Jay Bouwmeester learned that the West is tougher than the East, but I also think his mindset was much more defensive this year than we'd have expected given his point and goal totals last year, and I think that was influenced by the coaching staff. I believe that all the talk about how he is passive, and soft, and doesn't have a winning mindset (can't remember where I read that nugget) is silly, though. I think he'll have a solid year in 2010-11, both offensively and defensively.
Do you see any way that this team can improve next season and make the post season with the current roster?
R: Sure. They can sneak into the bottom half of the playoffs next year, because Colorado spent a season doing it with mirrors and Phoenix won a pile in the shoot-out. Things can change. The Coyotes have to resign Michalek, and I can't see him re-upping for a million and change like he's currently getting, so they might have to make a hard decision or two about their roster.

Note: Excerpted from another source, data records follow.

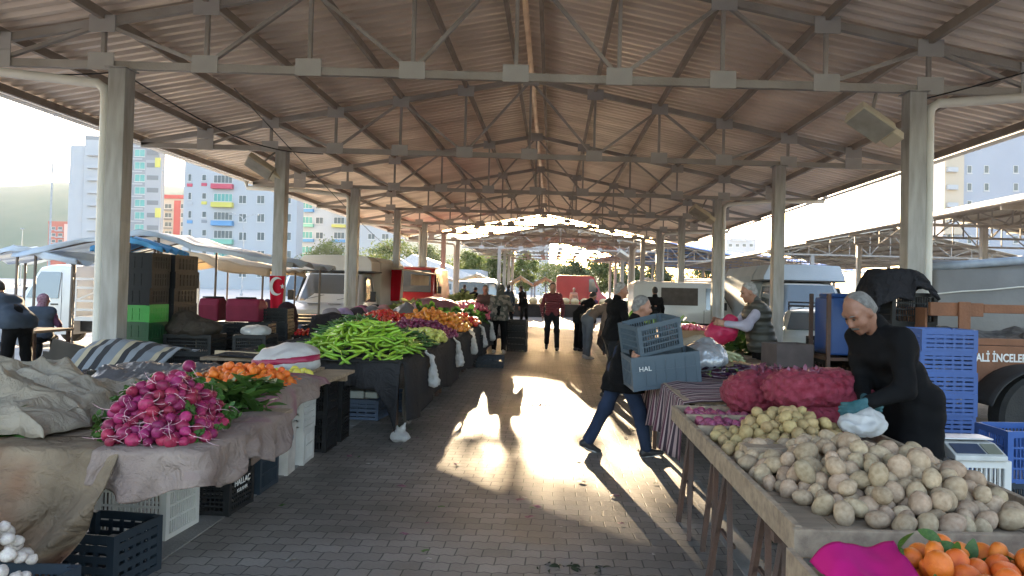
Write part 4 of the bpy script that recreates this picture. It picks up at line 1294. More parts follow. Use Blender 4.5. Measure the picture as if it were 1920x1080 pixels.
def crate_mb(w, d, h, style='grid'):
    mb = MB()
    t = 0.012
    mb.box(-w/2+t, w/2-t, -d/2+t, d/2-t, 0.008, 0.02)
    for sx in (-1, 1):
        for sy in (-1, 1):
            x, y = sx*(w/2-0.02), sy*(d/2-0.02)
            mb.box(x-0.02, x+0.02, y-0.02, y+0.02, 0, h-0.003)
    def side(L, put):
        a = L/2 - 0.0405
        put(-a, a, h-0.045, h-0.0005, 0.0)
        put(-a, a, 0.004, 0.035, 0.0)
        if style == 'grid':
            for k in range(1, 4): 
                z = 0.035 + (h-0.08)*k/4; put(-a, a, z-0.006, z+0.006, 0.001)
            n = max(5, int(L/0.03))
            for k in range(n + 1):
                x = -a + 2*a*k/n; put(x-0.0042, x+0.0042, 0.0355, h-0.0455, 0.0035)
        elif style == 'slat':
            n = max(2, int(round(h/0.075)))
            for k in range(n):
                z = 0.036 + (h-0.082)*(k+0.18)/n; put(-a, a, z, z + (h-0.082)/n*0.66, 0.001)
            for k in range(1, 5):
                x = -a + 2*a*k/5; put(x-0.011, x+0.011, 0.0355, h-0.0455, 0.004)
        elif style == 'solid':
            put(-a, a, 0.0355, h-0.0455, 0.003)
            for k in range(1, 6):
                x = -a + 2*a*k/6; put(x-0.006, x+0.006, 0.0358, h-0.0458, -0.002)
            put(-a, a, h*0.52, h*0.52+0.014, -0.0022)
        else:                                   # weave: slanted bars
            put(-a, a, h*0.68, h*0.68+0.02, 0.001)
            n = max(6, int(L/0.035))
            for k in range(n + 1):
                x = -a + 2*a*k/n; put(x-0.004, x+0.004, 0.0355, h-0.0455, 0.0035)
            for k in range(1, 6):
                z = 0.035 + (h*0.68-0.035)*k/6; put(-a, a, z-0.006, z+0.006, 0.002)
        put(-0.06, 0.06, h*0.74, h*0.745, 0.0045)
    def px(s):
        def put(a, b, z0, z1, off):
            y = s*(d/2 - off); mb.box(a, b, min(y, y-s*t*0.7), max(y, y-s*t*0.7), z0, z1)
        return put
    def py(s):
        def put(a, b, z0, z1, off):
            x = s*(w/2 - off); mb.box(min(x, x-s*t*0.7), max(x, x-s*t*0.7), a, b, z0, z1)
        return put
    for s in (-1, 1):
        side(w, px(s)); side(d, py(s))
    return mb
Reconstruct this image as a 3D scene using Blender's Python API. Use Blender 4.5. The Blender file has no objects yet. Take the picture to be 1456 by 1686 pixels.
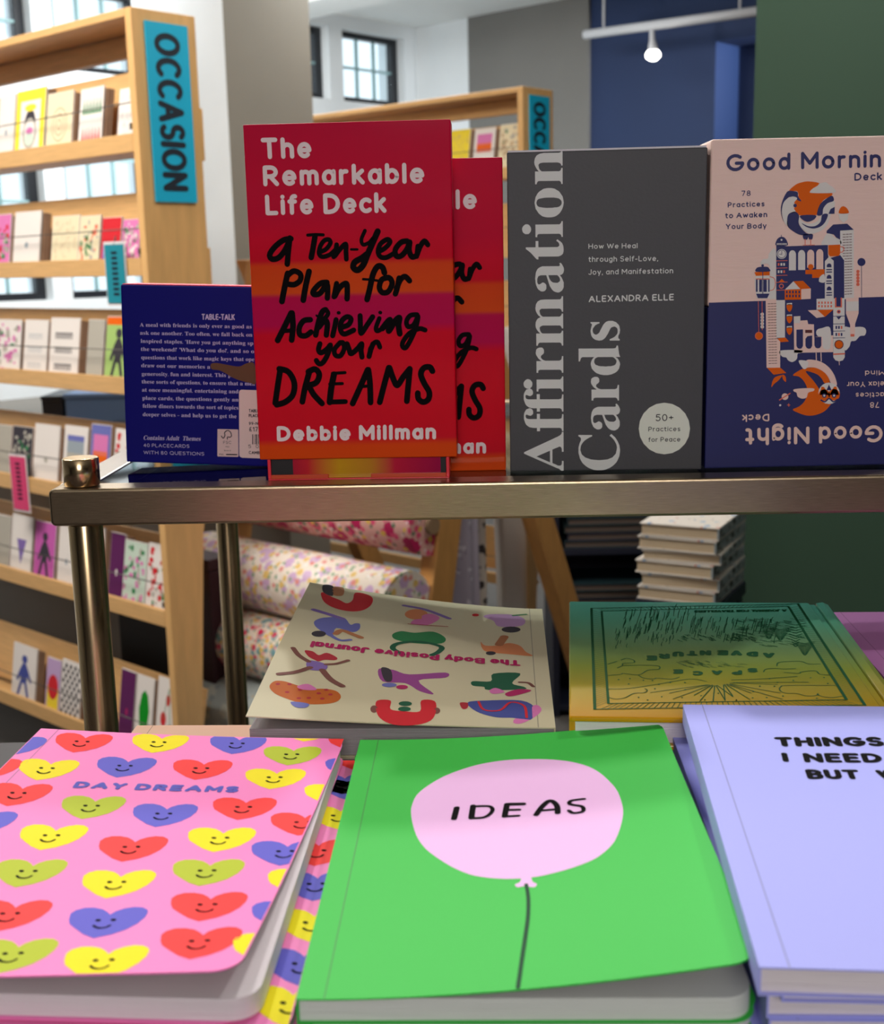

As for internal matters, if Kipper has another good year and the gang that couldn't shoot straight in the middle of the line-up just have decent percentage years, they'll likely score a few more goals, and that might be enough to get in the post-season. Is just sneaking in good enough? It wouldn't be if I were running things, but from what I heard at the post-season presser from Darryl Sutter, he's of the mindset that if you make it in the playoffs, you have as good a chance as anyone else.
M: By current roster, does that assume none of the Flames restricted FA's are signed and they fill holes with cheap players? Then no, I don't see that happening. I do think that there are a lot of guys likely to have as good or better years next year - JayBo, Gio, Bourque, Backlund, Moss, Stajan, Hagman (as a Flame). But the Kotalik/Staios/Sarich boat anchors will weigh this team down unless one or more of them is moved.